» **Given information**:

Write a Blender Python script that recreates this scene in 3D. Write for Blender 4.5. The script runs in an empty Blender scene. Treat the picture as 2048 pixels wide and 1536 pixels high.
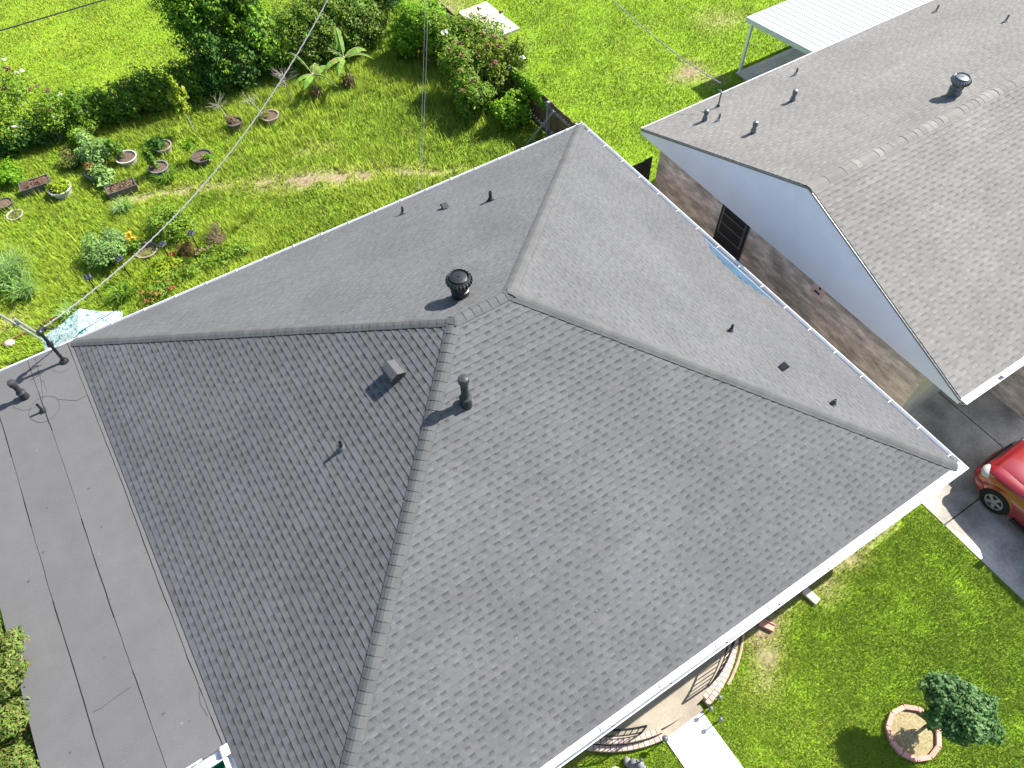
import bpy, math, random
import numpy as np
from mathutils import Vector, Matrix

S = bpy.context.scene
COL = S.collection
R = math.radians
rnd = random.Random(7)
rng = np.random.default_rng(7)

# ------------------------------------------------------------------ camera
CAM = np.array([-4.11956, -7.58489, 13.14441])
CR = np.array([[0.841808, -0.539684, -0.010036], [0.449847, 0.691161, 0.565627], [0.298324, 0.480664, -0.8246]])
FPX = 1498.9
cd = bpy.data.cameras.new('camera'); cam = bpy.data.objects.new('camera', cd); COL.objects.link(cam)
M4 = Matrix.Identity(4)
for i in range(3):
    M4[i][0] = CR[0][i]; M4[i][1] = CR[1][i]; M4[i][2] = -CR[2][i]; M4[i][3] = CAM[i]
cam.matrix_world = M4
cd.sensor_width = 36; cd.lens = 36 * FPX / 2048; cd.clip_end = 2000
S.camera = cam

# ------------------------------------------------------------------ light
AZ, EL = R(92), R(47)
SUN = Vector((math.sin(AZ) * math.cos(EL), math.cos(AZ) * math.cos(EL), math.sin(EL)))
W_ = bpy.data.worlds.new('World'); S.world = W_; W_.use_nodes = True
nt = W_.node_tree; bg = nt.nodes['Background']
sky = nt.nodes.new('ShaderNodeTexSky'); sky.sky_type = 'NISHITA'; sky.sun_disc = False
sky.sun_elevation = EL; sky.sun_rotation = AZ; sky.air_density = 1.0; sky.dust_density = 1.2
nt.links.new(sky.outputs[0], bg.inputs[0]); bg.inputs[1].default_value = 0.11
sl = bpy.data.lights.new('sun', 'SUN'); sl.energy = 5.0; sl.angle = R(0.55); sl.color = (1.0, 0.965, 0.91)
so = bpy.data.objects.new('sun', sl); COL.objects.link(so); so.location = (30, -5, 40)
so.rotation_euler = SUN.to_track_quat('Z', 'Y').to_euler()
S.view_settings.view_transform = 'Standard'; S.view_settings.look = 'None'
S.view_settings.exposure = 1.05; S.view_settings.gamma = 1.0
S.cycles.max_bounces = 6; S.cycles.transparent_max_bounces = 6

G = -2.6            # ground level (eaves of the main house are z = 0)

# ------------------------------------------------------------------ materials
def mat(name, base, rough=0.8, noise=None, attr=False, bump=None, metal=0.0, trans=0.0, coat=0.0, spec=0.3, coords='Object'):
    m = bpy.data.materials.new(name); m.use_nodes = True
    n = m.node_tree.nodes; l = m.node_tree.links; b = n['Principled BSDF']
    b.inputs['Roughness'].default_value = rough; b.inputs['Metallic'].default_value = metal
    b.inputs['Specular IOR Level'].default_value = spec
    if coat: b.inputs['Coat Weight'].default_value = coat; b.inputs['Coat Roughness'].default_value = 0.05
    col = None
    rgb = n.new('ShaderNodeRGB'); rgb.outputs[0].default_value = (*base, 1); col = rgb.outputs[0]
    tc = n.new('ShaderNodeTexCoord')
    def mul(a, bsock):
        x = n.new('ShaderNodeMix'); x.data_type = 'RGBA'; x.blend_type = 'MULTIPLY'; x.inputs[0].default_value = 1
        l.new(a, x.inputs[6]); l.new(bsock, x.inputs[7]); return x.outputs[2]
    if attr:
        a = n.new('ShaderNodeAttribute'); a.attribute_name = 'Col'; col = mul(col, a.outputs['Color'])
    for (sc, amt, det) in (noise or []):
        t = n.new('ShaderNodeTexNoise'); t.inputs['Scale'].default_value = sc; t.inputs['Detail'].default_value = det
        l.new(tc.outputs[coords], t.inputs['Vector'])
        r = n.new('ShaderNodeMapRange'); r.inputs[1].default_value = 0.3; r.inputs[2].default_value = 0.7
        r.inputs[3].default_value = 1 - amt; r.inputs[4].default_value = 1 + amt; r.clamp = True
        l.new(t.outputs[0], r.inputs[0]); col = mul(col, r.outputs[0])
    l.new(col, b.inputs['Base Color'])
    if bump:
        t = n.new('ShaderNodeTexNoise'); t.inputs['Scale'].default_value = bump[0]; t.inputs['Detail'].default_value = 4
        l.new(tc.outputs[coords], t.inputs['Vector'])
        bp = n.new('ShaderNodeBump'); bp.inputs['Strength'].default_value = bump[1]; bp.inputs['Distance'].default_value = bump[2]
        l.new(t.outputs[0], bp.inputs['Height']); l.new(bp.outputs[0], b.inputs['Normal'])
    if trans:
        o = n['Material Output']; tr = n.new('ShaderNodeBsdfTranslucent'); mx = n.new('ShaderNodeMixShader')
        l.new(col, tr.inputs[0]); mx.inputs[0].default_value = trans
        l.new(b.outputs[0], mx.inputs[1]); l.new(tr.outputs[0], mx.inputs[2]); l.new(mx.outputs[0], o.inputs['Surface'])
    return m

def brick_mat(name, axis, c1, c2, mortar, dark=0.45):
    m = bpy.data.materials.new(name); m.use_nodes = True
    n = m.node_tree.nodes; l = m.node_tree.links; b = n['Principled BSDF']; b.inputs['Roughness'].default_value = 0.9
    tc = n.new('ShaderNodeTexCoord'); sp = n.new('ShaderNodeSeparateXYZ'); cb = n.new('ShaderNodeCombineXYZ')
    l.new(tc.outputs['Object'], sp.inputs[0]); l.new(sp.outputs['Y' if axis == 'X' else 'X'], cb.inputs[0]); l.new(sp.outputs['Z'], cb.inputs[1])
    br = n.new('ShaderNodeTexBrick'); br.inputs['Scale'].default_value = 1.0
    br.inputs['Brick Width'].default_value = 0.21; br.inputs['Row Height'].default_value = 0.075; br.inputs['Mortar Size'].default_value = 0.008
    br.inputs['Color1'].default_value = (*c1, 1); br.inputs['Color2'].default_value = (*c2, 1); br.inputs['Mortar'].default_value = (*mortar, 1)
    br.inputs['Bias'].default_value = -0.1
    l.new(cb.outputs[0], br.inputs['Vector'])
    t = n.new('ShaderNodeTexNoise'); t.inputs['Scale'].default_value = 1.7; t.inputs['Detail'].default_value = 5
    mp = n.new('ShaderNodeMapping'); mp.inputs['Scale'].default_value = (1, 1, 2.6); l.new(tc.outputs['Object'], mp.inputs[0]); l.new(mp.outputs[0], t.inputs['Vector'])
    r = n.new('ShaderNodeMapRange'); r.inputs[1].default_value = 0.35; r.inputs[2].default_value = 0.65; r.inputs[3].default_value = dark; r.inputs[4].default_value = 1.25
    l.new(t.outputs[0], r.inputs[0])
    x = n.new('ShaderNodeMix'); x.data_type = 'RGBA'; x.blend_type = 'MULTIPLY'; x.inputs[0].default_value = 1
    l.new(br.outputs[0], x.inputs[6]); l.new(r.outputs[0], x.inputs[7]); l.new(x.outputs[2], b.inputs['Base Color'])
    bp = n.new('ShaderNodeBump'); bp.inputs['Strength'].default_value = 0.4; bp.inputs['Distance'].default_value = 0.01; bp.invert = True
    l.new(br.outputs['Fac'], bp.inputs['Height']); l.new(bp.outputs[0], b.inputs['Normal'])
    return m

MAT = dict(
    shingle=mat('shingle', (.112, .112, .1145), .9, [(160, .35, 3), (9, .07, 2), (.7, .10, 4)], True, (260, .35, .004)),
    shingle_warm=mat('weathered_shingle', (.172, .164, .152), .9, [(140, .3, 3), (5, .07, 2), (.6, .08, 3)], True, (220, .35, .004)),
    ridge=mat('ridge_shingle', (.102, .102, .101), .9, [(150, .3, 3), (6, .08, 2), (1.2, .08, 2)], True, (260, .3, .004)),
    membrane=mat('rolled_roofing', (.114, .112, .110), .9, [(120, .18, 3), (3, .04, 3), (.8, .05, 3)], True, (200, .2, .003)),
    white=mat('white_aluminium', (.64, .67, .69), .45, [(6, .04, 2)]),
    trough=mat('gutter_inside', (.44, .44, .44), .5, [(5, .12, 3)]),
    siding=mat('pale_siding', (.86, .88, .92), .55, [(2, .03, 2)]),
    fascia=mat('painted_fascia', (.74, .73, .70), .6, [(4, .06, 3)]),
    blackmetal=mat('black_painted_metal', (.018, .020, .022), .38, [(9, .2, 2)], spec=.5),
    greymetal=mat('dull_galvanised_metal', (.15, .17, .18), .4, [(7, .2, 3)], metal=.4, spec=.5),
    lead=mat('grey_flashing', (.13, .13, .13), .6, [(8, .15, 3)]),
    galv=mat('galvanised_pipe', (.42, .43, .43), .45, [(10, .15, 3)], metal=.4),
    cap=mat('vent_cap_metal', (.06, .063, .068), .35, [(9, .15, 2)], metal=.3),
    hood=mat('grey_hood_paint', (.085, .085, .088), .7, [(20, .12, 2)], True),
    box=mat('charcoal_vent_paint', (.028, .029, .032), .6, [(20, .12, 2)]),
    brickX=brick_mat('brown_brick_side', 'X', (.78, .67, .57), (.50, .42, .35), (.66, .62, .57), .62),
    brickY=brick_mat('brown_brick_front', 'Y', (.78, .67, .57), (.50, .42, .35), (.66, .62, .57), .62),
    houseX=brick_mat('house_brick_side', 'X', (.62, .52, .44), (.45, .36, .29), (.35, .33, .3), .75),  # unseen side walls, brick lightened to bounce light onto the neighbour's wall
    houseY=brick_mat('house_brick_front', 'Y', (.34, .22, .16), (.25, .14, .10), (.35, .33, .3), .75),
    dark=mat('dark_glass', (.012, .013, .016), .15, spec=.5),
    doorpaint=mat('dark_door_paint', (.022, .022, .027), .5, [(5, .1, 2)]),
    concrete=mat('driveway_concrete', (.41, .375, .32), .9, [(1.0, .5, 6), (14, .12, 4), (90, .10, 2)], True, (80, .2, .003)),
    walk=mat('white_concrete', (.78, .76, .70), .85, [(3, .06, 4), (60, .05, 2)], False, (80, .15, .002)),
    porch=mat('porch_concrete', (.31, .265, .205), .85, [(1.6, .22, 5), (20, .08, 3)], False, (60, .15, .002)),
    slab=mat('old_concrete_slab', (.52, .47, .38), .9, [(2, .15, 4), (40, .1, 2)], False, (60, .2, .003)),
    brickedge=mat('porch_brick', (.50, .42, .36), .85, [(20, .15, 3)], True),
    pinkedge=mat('pink_edging_block', (.56, .29, .23), .85, [(25, .12, 3)], True),
    rug=mat('green_outdoor_carpet', (.0, .30, .12), .95, [(60, .15, 2)]),
    greyboard=mat('weathered_grey_board', (.22, .22, .21), .85, [(7, .25, 4)]),
    fence=mat('dark_old_fence_wood', (.055, .048, .042), .9, [(6, .35, 4)], True),
    brownwood=mat('brown_fence_wood', (.12, .075, .05), .9, [(6, .3, 4)], True),
    iron=mat('black_wrought_iron', (.012, .012, .013), .5),
    bark=mat('bark', (.12, .095, .07), .95, [(14, .35, 4)]),
    palebark=mat('pale_bark', (.33, .30, .24), .9, [(14, .25, 4)]),
    leaf=mat('foliage', (1, 1, 1), .55, None, True, None, trans=.42),
    flower=mat('petals', (1, 1, 1), .6, None, True, None, trans=.25),
    grass=mat('grass_blades', (1, 1, 1), .6, None, True, None, trans=.38),
    terracotta=mat('soil_brown', (.125, .085, .06), .95, [(25, .35, 3)], False, (40, .6, .02)),
    potwhite=mat('white_pot', (.48, .46, .42), .6, [(8, .1, 3)]),
    potgrey=mat('grey_pot', (.20, .195, .20), .6, [(8, .15, 3)]),
    potdark=mat('dark_plastic_pot', (.10, .09, .085), .6, [(8, .2, 3)]),
    potmauve=mat('mauve_basin', (.33, .25, .24), .6, [(8, .15, 3)]),
    redpaint=mat('red_car_paint', (.23, .008, .012), .28, None, False, None, coat=1.0, spec=.6),
    tyre=mat('tyre_rubber', (.012, .012, .013), .85),
    rim=mat('alloy_rim', (.46, .47, .48), .35, None, False, None, metal=.7),
    lamp=mat('headlight_glass', (.45, .45, .43), .12, None, False, None, coat=1.0),
    amber=mat('amber_lens', (.55, .16, .03), .2, None, False, None, coat=1.0),
    blackplastic=mat('black_trim', (.02, .02, .021), .6),
    sheet=mat('white_metal_sheet', (.52, .56, .56), .45, [(3, .04, 3)]),
    solar=mat('solar_light_head', (.13, .13, .16), .35, [(20, .2, 2)], spec=.5),
    globe=mat('grey_globe', (.13, .13, .15), .3, spec=.5),
    stone=mat('grey_stone', (.22, .22, .25), .8, [(15, .25, 4)]),
    palestone=mat('pale_stone', (.52, .45, .38), .9, [(12, .15, 4)], False, (20, .4, .02)),
    mulch=mat('dry_mulch', (.30, .25, .13), .95, [(18, .3, 4), (70, .25, 2)], False, (40, .5, .02)),
    bluepan=mat('blue_grey_flashing', (.045, .095, .15), .4, [(3, .15, 3)]),
    rust=mat('rusty_pipe', (.22, .10, .055), .8, [(12, .35, 4)]),
    paver=mat('pinkish_paver', (.60, .47, .40), .9, [(15, .12, 3)], False, (40, .3, .005)),
    plate=mat('pinkish_wall_plate', (.72, .52, .48), .6, [(9, .15, 3)]),
    wire=mat('grey_cable', (.27, .27, .27), .6),
    blackwire=mat('black_cable', (.03, .035, .04), .6),
    bananastem=mat('banana_stem', (.30, .33, .13), .7, [(9, .2, 3)]),
)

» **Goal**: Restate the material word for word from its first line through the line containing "rng = np.random.default_rng(7)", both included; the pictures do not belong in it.

» **Result of this task**:
Write a Blender Python script that recreates this scene in 3D. Write for Blender 4.5. The script runs in an empty Blender scene. Treat the picture as 2048 pixels wide and 1536 pixels high.
import bpy, math, random
import numpy as np
from mathutils import Vector, Matrix

S = bpy.context.scene
COL = S.collection
R = math.radians
rnd = random.Random(7)
rng = np.random.default_rng(7)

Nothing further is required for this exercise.